__Required task__
Quote exactly the lines between the line containing "Write part 3" and the line containing "speaker_box(q, .040 *", counting those two lines as part of the range. Leave the rest out.

__Input material__
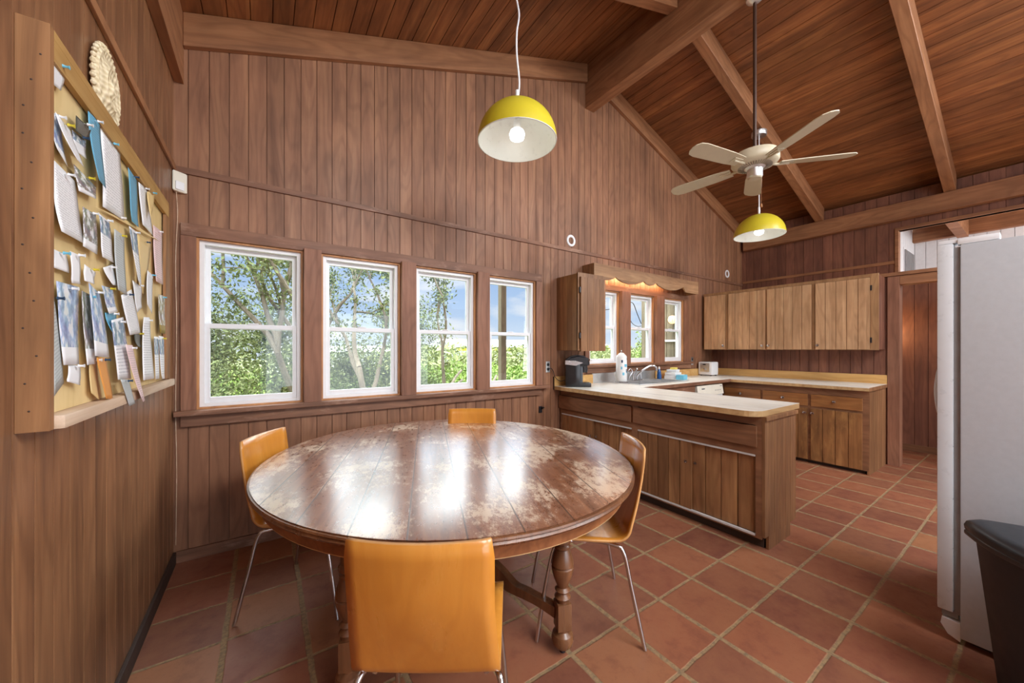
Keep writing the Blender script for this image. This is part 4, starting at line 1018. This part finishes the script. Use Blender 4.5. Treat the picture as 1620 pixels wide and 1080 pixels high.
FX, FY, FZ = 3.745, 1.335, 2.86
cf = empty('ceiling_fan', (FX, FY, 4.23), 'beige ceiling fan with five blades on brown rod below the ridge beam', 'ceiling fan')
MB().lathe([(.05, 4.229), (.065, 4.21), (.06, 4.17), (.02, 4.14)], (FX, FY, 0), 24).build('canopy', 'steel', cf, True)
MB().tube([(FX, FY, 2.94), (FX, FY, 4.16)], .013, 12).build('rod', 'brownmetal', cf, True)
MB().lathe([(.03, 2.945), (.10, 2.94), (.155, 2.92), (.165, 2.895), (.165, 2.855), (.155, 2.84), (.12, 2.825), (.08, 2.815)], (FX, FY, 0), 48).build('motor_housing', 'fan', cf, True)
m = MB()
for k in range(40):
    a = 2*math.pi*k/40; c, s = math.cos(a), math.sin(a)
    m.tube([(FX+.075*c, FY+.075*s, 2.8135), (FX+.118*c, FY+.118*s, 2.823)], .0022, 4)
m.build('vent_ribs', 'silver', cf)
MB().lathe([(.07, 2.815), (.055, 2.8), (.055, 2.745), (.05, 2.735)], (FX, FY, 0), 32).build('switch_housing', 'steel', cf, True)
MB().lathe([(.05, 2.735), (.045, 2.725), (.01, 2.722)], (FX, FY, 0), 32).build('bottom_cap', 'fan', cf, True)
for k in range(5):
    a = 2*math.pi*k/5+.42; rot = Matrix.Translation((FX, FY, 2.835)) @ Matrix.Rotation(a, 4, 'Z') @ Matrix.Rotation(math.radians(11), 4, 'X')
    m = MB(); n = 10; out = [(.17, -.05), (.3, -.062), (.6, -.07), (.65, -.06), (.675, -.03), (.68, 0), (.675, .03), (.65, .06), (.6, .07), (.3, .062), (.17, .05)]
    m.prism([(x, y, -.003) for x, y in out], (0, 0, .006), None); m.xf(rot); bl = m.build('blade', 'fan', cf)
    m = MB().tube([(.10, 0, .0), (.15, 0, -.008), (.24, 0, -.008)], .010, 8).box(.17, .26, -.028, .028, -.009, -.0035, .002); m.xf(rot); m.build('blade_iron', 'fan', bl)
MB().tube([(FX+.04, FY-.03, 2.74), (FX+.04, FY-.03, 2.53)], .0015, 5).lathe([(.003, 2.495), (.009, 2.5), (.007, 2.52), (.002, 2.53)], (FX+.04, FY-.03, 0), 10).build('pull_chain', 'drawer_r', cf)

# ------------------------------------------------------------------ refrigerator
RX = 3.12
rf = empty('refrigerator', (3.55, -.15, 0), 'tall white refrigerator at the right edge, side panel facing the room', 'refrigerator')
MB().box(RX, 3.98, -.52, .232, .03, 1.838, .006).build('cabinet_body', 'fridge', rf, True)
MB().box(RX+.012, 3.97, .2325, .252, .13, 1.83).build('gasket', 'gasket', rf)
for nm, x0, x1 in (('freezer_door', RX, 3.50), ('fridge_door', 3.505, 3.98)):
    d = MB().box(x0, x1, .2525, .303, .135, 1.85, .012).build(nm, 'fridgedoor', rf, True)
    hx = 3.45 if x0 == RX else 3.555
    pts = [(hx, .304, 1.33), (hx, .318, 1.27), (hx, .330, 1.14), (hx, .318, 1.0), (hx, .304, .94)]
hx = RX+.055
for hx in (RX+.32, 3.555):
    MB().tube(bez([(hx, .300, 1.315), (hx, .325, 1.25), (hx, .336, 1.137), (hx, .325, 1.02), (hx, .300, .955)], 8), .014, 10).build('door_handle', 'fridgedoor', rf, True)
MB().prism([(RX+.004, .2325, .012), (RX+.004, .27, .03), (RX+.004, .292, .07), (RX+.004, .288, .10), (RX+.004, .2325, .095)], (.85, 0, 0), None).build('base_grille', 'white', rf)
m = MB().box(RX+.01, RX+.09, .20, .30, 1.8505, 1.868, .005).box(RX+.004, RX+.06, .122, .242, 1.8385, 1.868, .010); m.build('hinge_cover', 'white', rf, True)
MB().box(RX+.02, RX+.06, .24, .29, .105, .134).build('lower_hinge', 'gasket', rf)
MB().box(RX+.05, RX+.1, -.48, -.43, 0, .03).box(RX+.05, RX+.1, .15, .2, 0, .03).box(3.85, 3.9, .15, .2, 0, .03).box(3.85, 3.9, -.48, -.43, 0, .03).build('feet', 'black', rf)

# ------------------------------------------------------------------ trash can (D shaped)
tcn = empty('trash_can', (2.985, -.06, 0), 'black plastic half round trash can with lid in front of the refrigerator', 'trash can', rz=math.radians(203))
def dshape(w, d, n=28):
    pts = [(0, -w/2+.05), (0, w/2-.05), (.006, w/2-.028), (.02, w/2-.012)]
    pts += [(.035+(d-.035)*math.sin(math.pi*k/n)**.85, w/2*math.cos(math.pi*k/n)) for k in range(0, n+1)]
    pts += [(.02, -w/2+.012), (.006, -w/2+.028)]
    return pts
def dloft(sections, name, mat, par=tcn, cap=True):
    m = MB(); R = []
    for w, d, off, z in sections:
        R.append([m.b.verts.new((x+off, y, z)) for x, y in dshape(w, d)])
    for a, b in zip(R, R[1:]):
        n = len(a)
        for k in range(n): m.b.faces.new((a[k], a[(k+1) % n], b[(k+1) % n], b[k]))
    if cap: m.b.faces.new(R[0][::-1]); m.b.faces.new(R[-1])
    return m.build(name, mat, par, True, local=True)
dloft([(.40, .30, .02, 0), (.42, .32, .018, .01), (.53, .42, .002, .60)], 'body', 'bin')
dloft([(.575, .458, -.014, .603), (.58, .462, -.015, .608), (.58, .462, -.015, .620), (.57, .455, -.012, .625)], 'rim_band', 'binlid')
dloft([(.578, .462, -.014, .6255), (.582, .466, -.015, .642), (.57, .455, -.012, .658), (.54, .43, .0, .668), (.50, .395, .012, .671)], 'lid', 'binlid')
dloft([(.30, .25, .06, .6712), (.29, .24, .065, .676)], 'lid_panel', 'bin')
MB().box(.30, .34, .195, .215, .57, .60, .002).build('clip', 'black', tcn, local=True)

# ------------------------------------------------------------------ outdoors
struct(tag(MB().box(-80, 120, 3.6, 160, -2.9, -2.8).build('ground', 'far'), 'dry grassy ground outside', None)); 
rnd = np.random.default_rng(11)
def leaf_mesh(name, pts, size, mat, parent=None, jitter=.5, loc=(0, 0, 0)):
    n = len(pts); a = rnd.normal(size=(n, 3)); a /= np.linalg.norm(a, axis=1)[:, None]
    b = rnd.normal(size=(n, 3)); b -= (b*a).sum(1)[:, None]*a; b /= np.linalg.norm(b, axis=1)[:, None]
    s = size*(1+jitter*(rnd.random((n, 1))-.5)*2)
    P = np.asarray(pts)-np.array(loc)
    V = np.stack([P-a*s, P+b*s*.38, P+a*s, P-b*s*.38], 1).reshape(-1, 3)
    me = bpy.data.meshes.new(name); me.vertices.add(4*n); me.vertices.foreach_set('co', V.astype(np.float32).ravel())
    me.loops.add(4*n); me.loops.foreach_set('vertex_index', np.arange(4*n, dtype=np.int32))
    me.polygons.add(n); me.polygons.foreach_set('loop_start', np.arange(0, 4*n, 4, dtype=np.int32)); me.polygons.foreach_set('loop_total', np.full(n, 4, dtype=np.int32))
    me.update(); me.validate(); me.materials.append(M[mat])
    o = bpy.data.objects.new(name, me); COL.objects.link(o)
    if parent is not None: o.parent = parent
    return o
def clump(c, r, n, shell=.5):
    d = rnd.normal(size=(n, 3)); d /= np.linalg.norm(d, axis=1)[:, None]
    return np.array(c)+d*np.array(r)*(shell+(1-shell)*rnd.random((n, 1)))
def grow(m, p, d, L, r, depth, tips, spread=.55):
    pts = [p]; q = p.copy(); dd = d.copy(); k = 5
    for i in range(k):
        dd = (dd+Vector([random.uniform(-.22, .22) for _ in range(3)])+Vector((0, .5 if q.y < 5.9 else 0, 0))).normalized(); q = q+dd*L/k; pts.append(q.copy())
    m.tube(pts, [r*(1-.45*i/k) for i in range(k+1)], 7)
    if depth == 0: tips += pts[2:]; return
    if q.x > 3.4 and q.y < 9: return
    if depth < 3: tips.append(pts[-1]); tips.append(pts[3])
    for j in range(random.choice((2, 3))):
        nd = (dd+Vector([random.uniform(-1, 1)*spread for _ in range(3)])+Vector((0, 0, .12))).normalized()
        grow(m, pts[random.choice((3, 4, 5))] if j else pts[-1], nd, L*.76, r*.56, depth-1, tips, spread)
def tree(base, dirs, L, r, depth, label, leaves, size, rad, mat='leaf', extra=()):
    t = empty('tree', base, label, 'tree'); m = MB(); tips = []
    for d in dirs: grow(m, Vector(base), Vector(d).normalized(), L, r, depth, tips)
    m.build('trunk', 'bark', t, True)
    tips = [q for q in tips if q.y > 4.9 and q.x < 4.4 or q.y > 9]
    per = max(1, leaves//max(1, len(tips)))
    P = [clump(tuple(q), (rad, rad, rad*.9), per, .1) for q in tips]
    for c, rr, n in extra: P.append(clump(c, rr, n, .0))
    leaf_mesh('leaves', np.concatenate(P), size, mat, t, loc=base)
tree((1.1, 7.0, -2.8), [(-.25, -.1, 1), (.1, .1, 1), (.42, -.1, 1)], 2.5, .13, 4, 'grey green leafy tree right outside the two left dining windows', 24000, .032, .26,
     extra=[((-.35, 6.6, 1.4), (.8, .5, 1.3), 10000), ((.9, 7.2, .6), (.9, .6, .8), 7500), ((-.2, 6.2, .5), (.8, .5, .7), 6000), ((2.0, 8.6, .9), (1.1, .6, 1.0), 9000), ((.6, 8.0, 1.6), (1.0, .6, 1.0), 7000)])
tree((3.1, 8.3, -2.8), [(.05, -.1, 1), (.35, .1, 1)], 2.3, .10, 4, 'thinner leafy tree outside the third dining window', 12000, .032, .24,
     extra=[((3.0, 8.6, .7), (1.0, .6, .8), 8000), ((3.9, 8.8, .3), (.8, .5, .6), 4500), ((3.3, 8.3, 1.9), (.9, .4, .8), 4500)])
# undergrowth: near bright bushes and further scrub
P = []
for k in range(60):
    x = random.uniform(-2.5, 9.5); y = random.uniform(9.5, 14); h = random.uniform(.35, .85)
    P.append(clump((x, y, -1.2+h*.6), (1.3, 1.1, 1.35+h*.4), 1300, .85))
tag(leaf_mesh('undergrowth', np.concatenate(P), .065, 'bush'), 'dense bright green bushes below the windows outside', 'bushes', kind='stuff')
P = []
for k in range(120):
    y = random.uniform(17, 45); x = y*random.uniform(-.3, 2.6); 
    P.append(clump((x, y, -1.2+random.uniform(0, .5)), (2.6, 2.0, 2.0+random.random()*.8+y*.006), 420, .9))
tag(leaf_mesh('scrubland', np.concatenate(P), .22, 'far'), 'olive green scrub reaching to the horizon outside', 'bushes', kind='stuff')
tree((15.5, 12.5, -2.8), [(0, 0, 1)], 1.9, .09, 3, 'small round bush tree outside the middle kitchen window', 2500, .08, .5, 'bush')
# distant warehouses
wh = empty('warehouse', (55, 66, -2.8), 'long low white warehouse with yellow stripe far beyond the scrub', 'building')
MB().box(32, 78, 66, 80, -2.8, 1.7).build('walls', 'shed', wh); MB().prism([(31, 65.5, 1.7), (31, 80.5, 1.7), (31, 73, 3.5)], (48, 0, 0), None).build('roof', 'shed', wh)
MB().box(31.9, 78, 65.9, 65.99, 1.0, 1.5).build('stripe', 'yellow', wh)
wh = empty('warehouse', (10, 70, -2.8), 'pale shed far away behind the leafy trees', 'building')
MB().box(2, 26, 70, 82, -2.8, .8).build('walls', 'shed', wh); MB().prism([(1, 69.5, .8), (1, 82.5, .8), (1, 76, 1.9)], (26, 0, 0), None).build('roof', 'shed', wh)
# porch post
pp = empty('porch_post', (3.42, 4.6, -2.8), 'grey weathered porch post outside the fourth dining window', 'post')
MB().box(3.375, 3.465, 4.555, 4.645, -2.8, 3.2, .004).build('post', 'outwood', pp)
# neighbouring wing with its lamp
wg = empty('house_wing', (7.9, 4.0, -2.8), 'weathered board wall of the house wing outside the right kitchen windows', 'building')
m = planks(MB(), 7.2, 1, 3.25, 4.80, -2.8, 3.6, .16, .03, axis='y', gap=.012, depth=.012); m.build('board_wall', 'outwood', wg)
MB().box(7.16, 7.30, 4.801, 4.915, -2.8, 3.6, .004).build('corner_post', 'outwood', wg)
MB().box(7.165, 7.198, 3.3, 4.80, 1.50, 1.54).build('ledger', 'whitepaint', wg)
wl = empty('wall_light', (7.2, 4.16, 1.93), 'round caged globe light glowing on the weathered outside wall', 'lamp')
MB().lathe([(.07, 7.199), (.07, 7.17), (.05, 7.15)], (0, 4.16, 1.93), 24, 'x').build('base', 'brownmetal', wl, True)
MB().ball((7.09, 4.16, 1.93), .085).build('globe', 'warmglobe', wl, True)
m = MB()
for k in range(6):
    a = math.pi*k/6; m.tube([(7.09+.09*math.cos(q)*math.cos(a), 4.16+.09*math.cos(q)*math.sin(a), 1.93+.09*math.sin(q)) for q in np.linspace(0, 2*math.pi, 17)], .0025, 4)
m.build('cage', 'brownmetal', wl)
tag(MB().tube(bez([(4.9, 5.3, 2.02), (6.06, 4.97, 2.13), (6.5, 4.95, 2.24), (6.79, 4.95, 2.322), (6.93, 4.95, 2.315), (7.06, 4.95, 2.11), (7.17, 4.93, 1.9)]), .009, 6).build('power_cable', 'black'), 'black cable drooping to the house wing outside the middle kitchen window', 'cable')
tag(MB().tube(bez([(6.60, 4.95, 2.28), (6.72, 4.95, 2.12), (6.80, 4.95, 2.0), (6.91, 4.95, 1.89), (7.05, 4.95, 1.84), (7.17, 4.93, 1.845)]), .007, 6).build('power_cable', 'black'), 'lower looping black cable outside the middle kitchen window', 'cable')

...

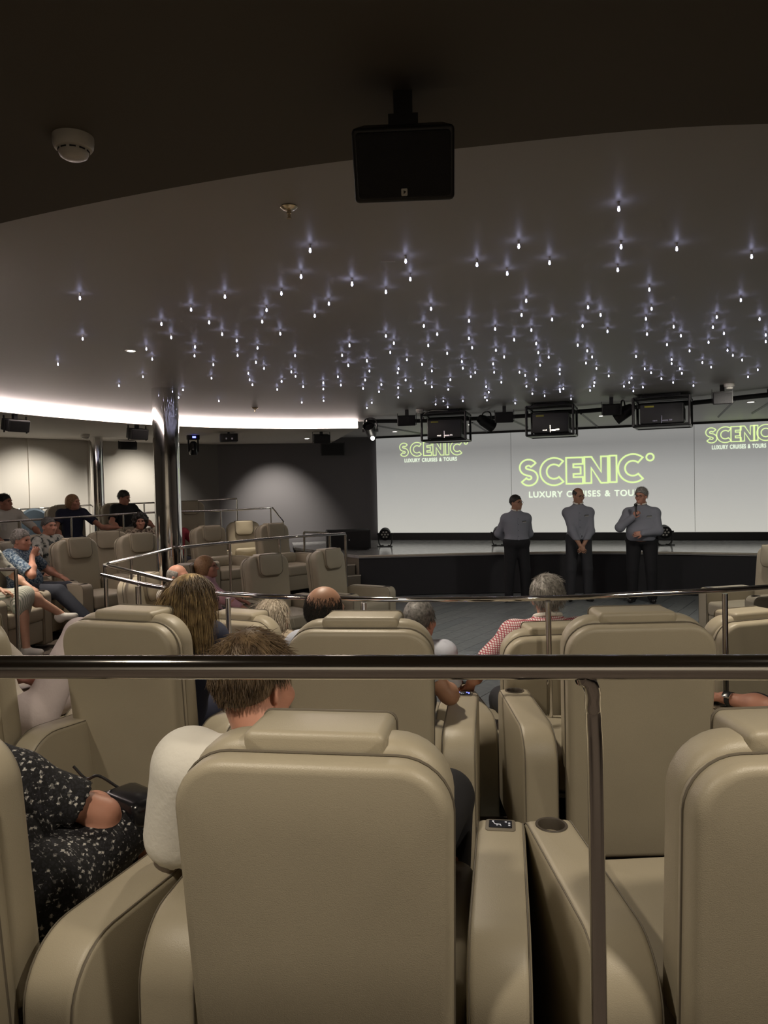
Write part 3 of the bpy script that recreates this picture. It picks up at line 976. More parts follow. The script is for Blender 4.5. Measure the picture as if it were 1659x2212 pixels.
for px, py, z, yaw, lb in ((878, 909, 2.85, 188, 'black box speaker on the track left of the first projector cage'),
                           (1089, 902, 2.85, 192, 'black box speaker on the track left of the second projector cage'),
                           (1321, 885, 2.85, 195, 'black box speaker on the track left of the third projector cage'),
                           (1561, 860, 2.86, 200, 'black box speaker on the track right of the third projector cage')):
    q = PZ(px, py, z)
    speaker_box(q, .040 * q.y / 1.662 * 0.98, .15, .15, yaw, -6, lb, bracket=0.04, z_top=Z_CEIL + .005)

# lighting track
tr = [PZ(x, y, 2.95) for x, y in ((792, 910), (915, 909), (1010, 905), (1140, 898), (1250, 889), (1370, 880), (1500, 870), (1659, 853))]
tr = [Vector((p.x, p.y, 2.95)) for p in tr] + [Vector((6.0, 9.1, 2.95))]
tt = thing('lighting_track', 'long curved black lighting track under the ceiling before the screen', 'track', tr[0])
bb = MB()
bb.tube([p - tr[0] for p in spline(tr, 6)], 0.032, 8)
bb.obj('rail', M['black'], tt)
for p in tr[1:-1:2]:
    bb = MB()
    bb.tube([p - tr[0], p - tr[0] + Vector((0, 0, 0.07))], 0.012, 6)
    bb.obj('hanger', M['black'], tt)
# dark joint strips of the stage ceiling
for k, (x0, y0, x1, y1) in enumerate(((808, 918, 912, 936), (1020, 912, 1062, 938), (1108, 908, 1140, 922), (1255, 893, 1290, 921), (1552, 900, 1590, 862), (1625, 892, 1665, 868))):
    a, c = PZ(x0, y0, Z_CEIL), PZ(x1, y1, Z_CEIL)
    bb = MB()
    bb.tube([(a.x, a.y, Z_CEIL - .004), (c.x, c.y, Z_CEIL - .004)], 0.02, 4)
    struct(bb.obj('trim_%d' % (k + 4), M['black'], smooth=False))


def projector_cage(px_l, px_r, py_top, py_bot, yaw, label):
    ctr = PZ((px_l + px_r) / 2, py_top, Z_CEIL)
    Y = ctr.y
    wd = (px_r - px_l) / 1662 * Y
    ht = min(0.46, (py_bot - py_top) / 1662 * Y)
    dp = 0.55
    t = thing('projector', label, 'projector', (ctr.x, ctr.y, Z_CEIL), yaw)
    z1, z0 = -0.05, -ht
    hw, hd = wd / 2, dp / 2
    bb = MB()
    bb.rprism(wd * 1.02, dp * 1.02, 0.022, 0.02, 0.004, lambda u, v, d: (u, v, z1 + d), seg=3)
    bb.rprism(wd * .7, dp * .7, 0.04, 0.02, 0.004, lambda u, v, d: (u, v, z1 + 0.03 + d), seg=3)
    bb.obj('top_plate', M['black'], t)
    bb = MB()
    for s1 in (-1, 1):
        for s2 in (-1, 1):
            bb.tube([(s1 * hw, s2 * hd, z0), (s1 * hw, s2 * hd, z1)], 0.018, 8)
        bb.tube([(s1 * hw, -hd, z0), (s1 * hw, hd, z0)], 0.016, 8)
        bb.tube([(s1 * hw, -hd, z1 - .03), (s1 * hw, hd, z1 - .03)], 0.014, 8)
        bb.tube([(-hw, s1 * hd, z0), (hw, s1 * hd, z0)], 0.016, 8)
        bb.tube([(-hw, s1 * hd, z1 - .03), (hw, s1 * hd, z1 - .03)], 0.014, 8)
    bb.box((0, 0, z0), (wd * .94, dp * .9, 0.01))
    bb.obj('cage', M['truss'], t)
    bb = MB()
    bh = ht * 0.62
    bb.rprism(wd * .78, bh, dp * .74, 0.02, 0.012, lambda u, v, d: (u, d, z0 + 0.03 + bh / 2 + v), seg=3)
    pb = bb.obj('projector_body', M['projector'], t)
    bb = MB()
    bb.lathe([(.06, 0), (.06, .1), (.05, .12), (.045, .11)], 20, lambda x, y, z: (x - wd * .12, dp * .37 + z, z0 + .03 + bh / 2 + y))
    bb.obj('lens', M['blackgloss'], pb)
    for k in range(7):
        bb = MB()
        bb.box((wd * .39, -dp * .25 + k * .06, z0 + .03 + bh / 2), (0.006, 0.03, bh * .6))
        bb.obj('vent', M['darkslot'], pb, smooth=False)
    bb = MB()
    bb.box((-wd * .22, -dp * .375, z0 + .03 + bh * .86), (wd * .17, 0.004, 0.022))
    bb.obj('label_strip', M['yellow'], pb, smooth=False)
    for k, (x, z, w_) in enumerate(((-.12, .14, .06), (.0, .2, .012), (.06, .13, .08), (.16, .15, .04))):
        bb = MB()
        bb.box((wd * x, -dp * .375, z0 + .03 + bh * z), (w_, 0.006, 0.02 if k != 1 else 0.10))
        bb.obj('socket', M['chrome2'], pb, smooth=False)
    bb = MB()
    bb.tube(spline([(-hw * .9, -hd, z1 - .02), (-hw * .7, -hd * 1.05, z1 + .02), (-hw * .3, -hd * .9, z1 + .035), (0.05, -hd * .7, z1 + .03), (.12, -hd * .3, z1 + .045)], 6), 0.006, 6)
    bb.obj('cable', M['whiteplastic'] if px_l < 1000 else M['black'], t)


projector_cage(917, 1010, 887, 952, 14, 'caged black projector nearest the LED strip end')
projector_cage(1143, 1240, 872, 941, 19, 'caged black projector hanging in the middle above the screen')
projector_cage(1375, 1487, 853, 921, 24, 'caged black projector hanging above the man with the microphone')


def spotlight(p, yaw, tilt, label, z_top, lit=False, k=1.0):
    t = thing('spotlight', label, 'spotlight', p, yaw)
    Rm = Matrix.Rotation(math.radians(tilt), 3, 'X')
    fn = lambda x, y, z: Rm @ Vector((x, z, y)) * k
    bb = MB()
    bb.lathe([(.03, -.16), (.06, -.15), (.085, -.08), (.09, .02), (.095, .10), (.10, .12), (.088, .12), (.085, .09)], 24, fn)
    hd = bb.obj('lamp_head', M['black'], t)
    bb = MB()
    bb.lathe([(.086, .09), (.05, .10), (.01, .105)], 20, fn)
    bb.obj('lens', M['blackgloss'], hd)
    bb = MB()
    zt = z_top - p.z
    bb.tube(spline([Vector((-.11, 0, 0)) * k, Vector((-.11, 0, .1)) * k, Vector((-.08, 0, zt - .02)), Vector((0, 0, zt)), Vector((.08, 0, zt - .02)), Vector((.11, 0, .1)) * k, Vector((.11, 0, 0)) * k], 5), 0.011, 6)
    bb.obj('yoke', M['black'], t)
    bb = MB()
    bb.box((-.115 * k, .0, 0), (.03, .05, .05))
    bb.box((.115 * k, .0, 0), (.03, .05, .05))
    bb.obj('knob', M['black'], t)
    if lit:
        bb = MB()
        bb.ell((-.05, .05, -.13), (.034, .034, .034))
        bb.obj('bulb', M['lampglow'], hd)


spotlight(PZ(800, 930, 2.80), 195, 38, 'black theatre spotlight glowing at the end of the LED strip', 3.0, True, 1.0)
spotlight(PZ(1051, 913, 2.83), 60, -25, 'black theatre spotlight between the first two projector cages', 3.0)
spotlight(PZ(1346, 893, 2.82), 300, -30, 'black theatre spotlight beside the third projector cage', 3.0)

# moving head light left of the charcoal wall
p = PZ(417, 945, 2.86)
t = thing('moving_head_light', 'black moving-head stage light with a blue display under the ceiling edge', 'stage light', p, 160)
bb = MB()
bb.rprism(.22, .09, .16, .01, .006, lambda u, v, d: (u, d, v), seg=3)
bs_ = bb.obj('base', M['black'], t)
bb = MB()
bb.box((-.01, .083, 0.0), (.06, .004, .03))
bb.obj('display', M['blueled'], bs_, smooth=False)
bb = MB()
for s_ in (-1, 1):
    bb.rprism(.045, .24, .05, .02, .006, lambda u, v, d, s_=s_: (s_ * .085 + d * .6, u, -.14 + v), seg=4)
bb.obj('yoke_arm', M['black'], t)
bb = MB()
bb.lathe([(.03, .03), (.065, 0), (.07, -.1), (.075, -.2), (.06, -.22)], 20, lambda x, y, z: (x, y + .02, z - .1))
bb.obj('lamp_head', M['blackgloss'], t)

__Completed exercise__
Write part 3 of the bpy script that recreates this picture. It picks up at line 976. More parts follow. The script is for Blender 4.5. Measure the picture as if it were 1659x2212 pixels.
for px, py, z, yaw, lb in ((878, 909, 2.85, 188, 'black box speaker on the track left of the first projector cage'),
                           (1089, 902, 2.85, 192, 'black box speaker on the track left of the second projector cage'),
                           (1321, 885, 2.85, 195, 'black box speaker on the track left of the third projector cage'),
                           (1561, 860, 2.86, 200, 'black box speaker on the track right of the third projector cage')):
    q = PZ(px, py, z)
    speaker_box(q, .040 * q.y / 1.662 * 0.98, .15, .15, yaw, -6, lb, bracket=0.04, z_top=Z_CEIL + .005)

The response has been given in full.